If you want innovative, why on earth would you play D&D?
Innovation can be how a thing is built from elements others pioneered, too.
 




D&Ds not immune to it.

Theres general pitching you can ignore but often there's an issue there that can tank a product.
Is there though? A million threads on why this rule is bad, or how this class is terrible, or when are the going to fix this spell... and yet, sales grew rapidly. So much so, it makes everyone saying the game is broke look a bit ridiculous. Especially, since, you know, we're all gaming nerds and actually read rules. It must mean they were in a very distinct minority. Maybe, just maybe, all those issues were simply table issues, and the actual purchasers of D&D understood that.
 

Again, just to add to this,, since when has D&D EVER innovated? Well, outside of being the granddaddy of other RPG's, of course. It's not like 2e was a radical departure from 1e. 3e changed from AD&D, but, it was hardly innovative - virtually everything in 3e appeared in other games before. D&D has always been years behind in terms of new mechanics or pretty much anything else.

If you want innovative, why on earth would you play D&D?
AD&D was a significant innovation from original D&D.

3rd Edition was a significant innovation from old school D&D.

4th Edition was a significant innovation from 3rd. To the point where cranky fans claimed it was not even D&D!

And, I'd also argue that 5th Edition innovated significantly from what came before.

Each major revision was certainly restricted in how much innovation the designers could get away with, so that the game could stay "D&D" . . . but each of these major revisions was very innovative . . . IMO.
 

Is there though? A million threads on why this rule is bad, or how this class is terrible, or when are the going to fix this spell... and yet, sales grew rapidly. So much so, it makes everyone saying the game is broke look a bit ridiculous. Especially, since, you know, we're all gaming nerds and actually read rules. It must mean they were in a very distinct minority. Maybe, just maybe, all those issues were simply table issues, and the actual purchasers of D&D understood that.

Forums are fairly useless for measuring this.

If every forum that was somewhat relevant, reddit, YouTube, Facebook etc were singing the same tune and overlapping IRL then the bitching starts to matter.
 

AD&D was a significant innovation from original D&D.

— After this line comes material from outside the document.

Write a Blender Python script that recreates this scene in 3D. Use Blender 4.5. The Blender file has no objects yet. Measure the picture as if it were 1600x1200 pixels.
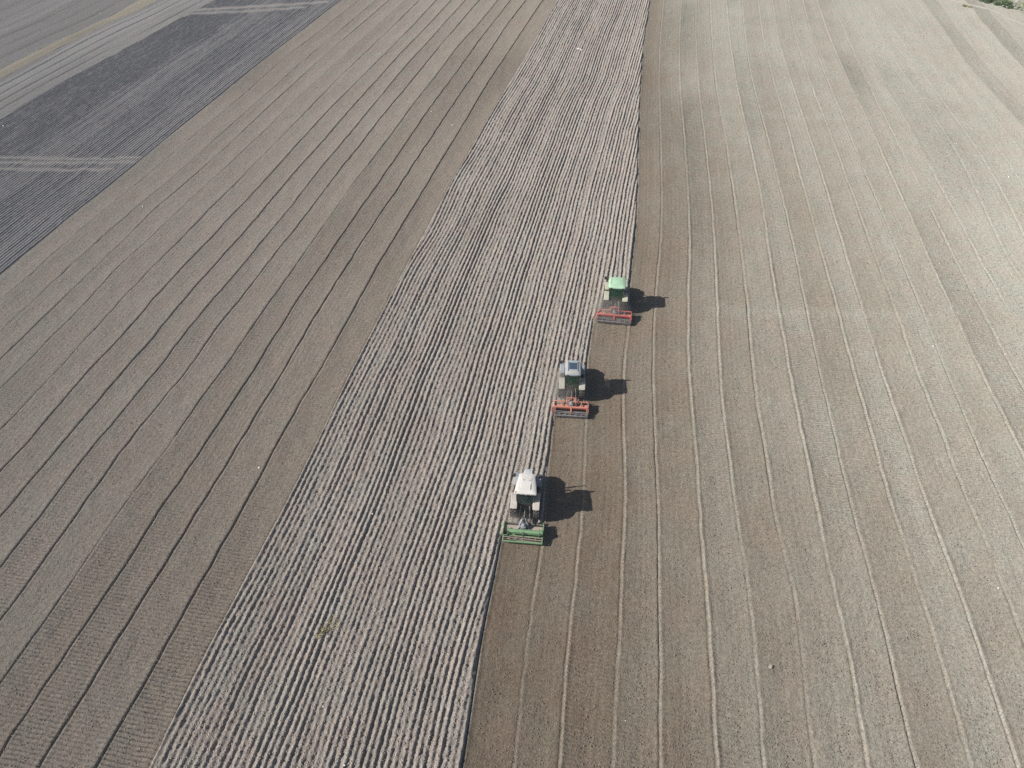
import bpy, bmesh, math, random
import numpy as np
from mathutils import Vector, Matrix

random.seed(7)
rng = np.random.default_rng(7)
sc = bpy.context.scene
COL = sc.collection

# ------------------------------------------------------------------ camera data
F = 1111.0
PITCH = math.radians(44.3)
H = 45.8
HEAD = math.radians(10.9)          # direction of the tillage passes, right of +Y


def bp(px, py, z=0.0):
    """point of the ground (height z) seen at a pixel of the 1600x1200 photograph"""
    cx = (px - 800) / F
    cy = -(py - 600) / F
    d = (cx, math.cos(PITCH) + cy * math.sin(PITCH), -math.sin(PITCH) + cy * math.cos(PITCH))
    t = (z - H) / d[2]
    return (d[0] * t, d[1] * t)


# ------------------------------------------------------------------ tagging
def tag(o, label=None, cat=None, group=None, kind=None):
    if label: o['label'] = label
    if cat: o['category'] = cat
    if group: o['group'] = group
    if kind: o['kind'] = kind
    return o


def empty(name, loc, rz=0.0, label=None, cat=None, group=None):
    o = bpy.data.objects.new(name, None)
    o.empty_display_size = 0.3
    COL.objects.link(o)
    o.location = loc
    o.rotation_euler = (0, 0, rz)
    return tag(o, label, cat, group)


# ------------------------------------------------------------------ materials
def new_mat(name):
    m = bpy.data.materials.new(name)
    m.use_nodes = True
    nt = m.node_tree
    nt.nodes.clear()
    out = nt.nodes.new('ShaderNodeOutputMaterial')
    return m, nt, out


def N(nt, typ, **kw):
    n = nt.nodes.new(typ)
    for k, v in kw.items():
        if k.startswith('i_'):
            key = k[2:]
            key = int(key) if key.isdigit() else key.replace('_', ' ')
            n.inputs[key].default_value = v
        else:
            setattr(n, k, v)
    return n


def L(nt, a, b):
    nt.links.new(a, b)


def rgba(c):
    return (c[0], c[1], c[2], 1.0)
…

3rd Edition was a significant innovation from old school D&D.

4th Edition was a significant innovation from 3rd. To the point where cranky fans claimed it was not even D&D!

And, I'd also argue that 5th Edition innovated significantly from what came before.

Each major revision was certainly restricted in how much innovation the designers could get away with, so that the game could stay "D&D" . . . but each of these major revisions was very innovative . . . IMO.
But 3e wasn't innovative in terms of RPG's though. It borrowed pretty much wholesale from existing games. Granted the d20 mechanics was pretty innovative, but, otherwise, very little in 3e was unfamiliar to anyone who played games other than D&D. 4e brought in mechanics from other games and put them in D&D, but, again, very little of it was particularly new.

If you only look at D&D, sure, each edition is innovative, but, I'd argue that pulling ten year old mechanics in from other games that have proved tried and true is not how I define innovation.